The job market for law students graduating this year from North Carolina law schools is still anemic compared to a decade ago.
“This is really not a good market for law students to be entering,” said Zipporah Edwards, who is an attorney in charge of recruiting at Horack Talley in Charlotte. Edwards explained that the firm used to have a summer program where prospective employees would work with the firm for the entire summer. She said that since the recession, the summer program has pretty much been shut down as a result of tight finances. The firm has students work for a couple of weeks instead of the entire summer.
“We didn’t want to have people here for the summer, because looking ahead, we knew we weren’t planning to hire,” she said.
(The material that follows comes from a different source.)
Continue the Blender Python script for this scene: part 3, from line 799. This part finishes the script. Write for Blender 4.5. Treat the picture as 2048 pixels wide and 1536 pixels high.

“It’s a fact: There are fewer legal jobs than there were (pre-recession), and there are just as many if not more law students,” said Bruce Elvin. Elvin is the assistant dean and director of the career and professional development center at Duke University’s law school.
Quite a bit of law firms suspended summer working programs because of the recession and are now restarting them but with less associates hired than in the past.
“They are coming back smaller and more efficient because summer programs do not make money for anybody,” said Linda Wendling, assistant dean for career services at N.C. Central University. “They’re just expensive testing grounds.”
The employment picture for law students is not as bleak as some make it out to be in the state, as described by Carolyn Early from Recruiting Administrators of Charlotte, where she is president. The organization is made up of legal administrators who recruit for the majority of Charlotte’s large law firms.
“There has been a very slight upswing,” Early said. “It’s not anywhere near back up to what it was like in 2007. There probably still are students who are struggling to find positions who in 2007 and before would not have had that trouble.”
Early also said that law firms that have upped their summer programs are doing it very slowly.
“If they had four people, they might be up to six or so,” Early said. “In 2006, they might have had 15.”
Early also said that part of the problem is that clients do not want to be invoiced for the time worked by a junior associate. This means that firms are hiring more experienced attorneys instead of new lawyers.
“There seem to be more opportunities; there seem to be more interviews,” NCCU’s Wendling said. “There are (fewer students) coming in and crying. I haven’t had a crier yet, which I have had in the past.”